Review: Where Is This Getting Us? — Michael Winterbottom's "The Trip to Spain"

The third entry in the "Trip" franchise by Michael Winterbottom, Steve Coogan and Rob Brydon is delectable and ludicrously overwrought.
Jonathan Kiefer

The Trip to Spain

“Our gentleman was approximately fifty years old; his complexion was weathered, his flesh scrawny, his face gaunt, and he was a very early riser and a great lover of the hunt.” What the description lacks in flattery it redeems with comic affection. A few pages later, Cervantes’ Don Quixote (by way of Edith Grossman’s English translation) imagines describing himself, to a love interest, as “never sufficiently praised.” Can you picture Steve Coogan in the role? Gone bonkers from reading too many books, yearning for a campaign of romantic chivalry and publicly displayed valor, Quixote recruits his farmer neighbor Sancho Panza, “a good man…without much in the way of brains,” who, when promised an island, “left his wife and children and agreed to be his neighbor’s squire.” Here, how about Rob Brydon? Assuming you even know who he is.

It was Brydon, in 2010’s The Trip, who wryly described Coogan as “a British Don Quixote,” intending both compliment and critique. Now two sequels later, the duo and their director Michael Winterbottom have literalized that idea, in their mordant way, with The Trip to Spain. As in the first film and in 2014’s The Trip to Italy, Coogan and Brydon play glancingly satirized versions of themselves, traveling together by car among historic sites, dining in fine restaurants, and filing journalistic dispatches. This cursory pretext affords bonding by way of taking the piss, impersonating better-known Brits (and some Americans) whose fame they envy and admire, and brooding on—while also inevitably exacerbating—the shortcomings of their own professional and personal lives.

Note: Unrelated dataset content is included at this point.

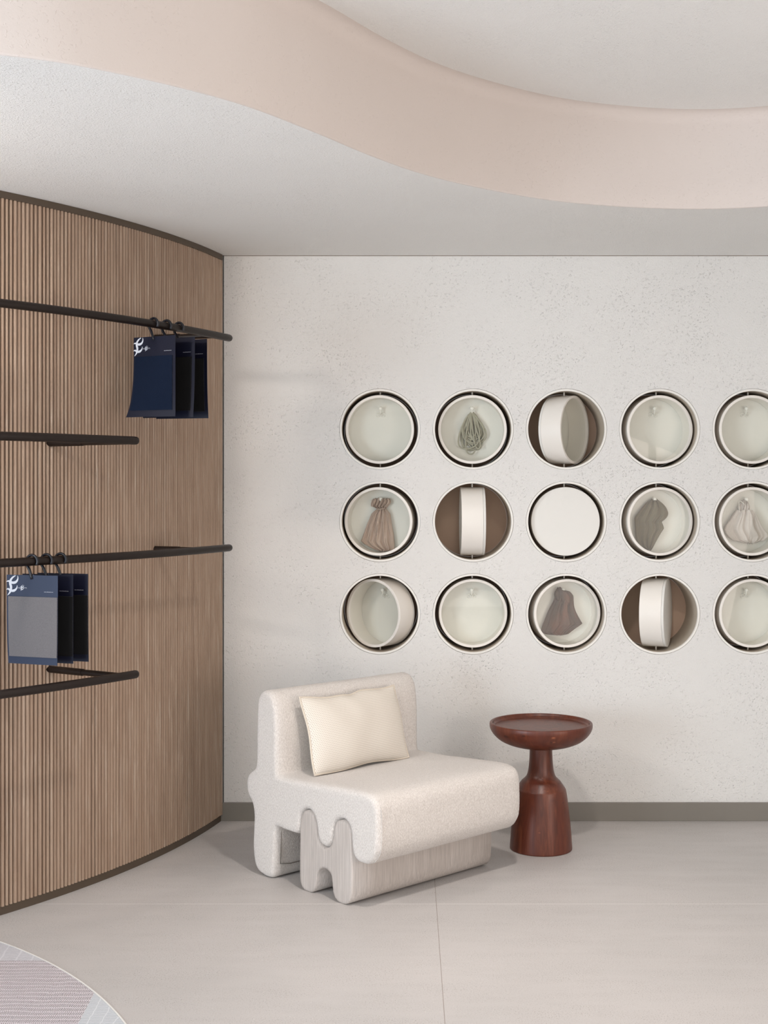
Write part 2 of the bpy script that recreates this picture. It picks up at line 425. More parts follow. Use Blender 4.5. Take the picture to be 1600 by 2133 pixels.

Winterbottom won’t be described as woke anytime soon, but his manner here is assuredly brisk. (Coogan, insisting he’s in his prime: “There’s a lot of gender swapping going on now in big roles. I could play Miss Jean Brodie.”) Meditation on aging and actorly narcissism can be a delicate art, particularly when involving that now forlornly unfashionable creature, the midlife heterosexual white man, unheroic after all and adrift in his privilege. Helpfully, maybe, the Coogan and Brydon characters hail from a long cultural line of tensely symbiotic twosomes: not just Quixote and Panza, but Laurel and Hardy, or Vladimir and Estragon, or Rosencrantz and Guildenstern. Or Scylla and Charybdis? Take your pick.

“You can’t have everything,” the men lament to each other over mouthfuls of fresh anchovies midway through their latest excursion. Then the discussion about having children later in life leads to dueling Mick Jagger impressions, which in turn leads to impressions of Mick Jagger doing an impression of their dueling Michael Caine impressions. Later, stakes rise as Winterbottom holds us hostage to some passive-aggressive brinksmanship between Coogan mansplaining about the Moors and Brydon impersonating Roger Moore. Like the luxe entrées presented to them throughout the journey, the whole scenario is at once delectable and ludicrously overwrought; it takes a certain frame of mind, but once in it you really can eat this stuff up.

How much longer it can go on is the higher-level question. Already it’s gone on longer than may be readily apparent—since even before the first Trip. Brydon showed up as a tactically occasional Coogan foil in Winterbottom’s 24 Hour Party People, in 2002, and then their vanity-joust coalesced as a through-line in his Tristram Shandy: A Cock and Bull Story, in 2005. In fact, it’s in Winterbottom’s aptly deconstructive riff on Laurence Sterne’s self-referential novel that we first heard Coogan approvingly describe Cervantes’ self-referential novel, as “post-modern before there was even a modern to be post of.” Though the Trip series boldly has veered into meta-abstraction, stripping away the encumbrance of a literary framework, there is something fitting about it all coming back to Don Quixote—a Cervantean idea that sometimes travel may be a manner of evasion, but then so parody may be a manner of purity.

Condensed into films from episodic TV shows, the Trip franchise is by now unabashedly a commercial calculation—saturated, albeit very drily, with self-awareness as regards the going through of motions. Though lauded by BAFTA in the comedy categories, the series over time has come to assume a tragic attitude. “Don’t you think everything’s melancholic once you get to a certain age?” Brydon had asked very sincerely back in Italy, and here in Spain awaits a purgatory of repeated confirmation. Even a jag of David Bowie singing to himself about deciding to follow Brydon on Twitter is as least as mournful as it is funny. And what is mortality, after all, if not the expression of an enjoyable premise proving itself unsustainable? The persistence of Winterbottom’s longitudinal Coogan-Brydon study becomes all the more affecting for its risk of wearing out an already dubious welcome. If not as wistfully evocative as a Richard Linklater project, or as bracing as one of Michael Apted’s mathematically recurrent sociologies, it will at least maintain the virtue of being genuinely quixotic.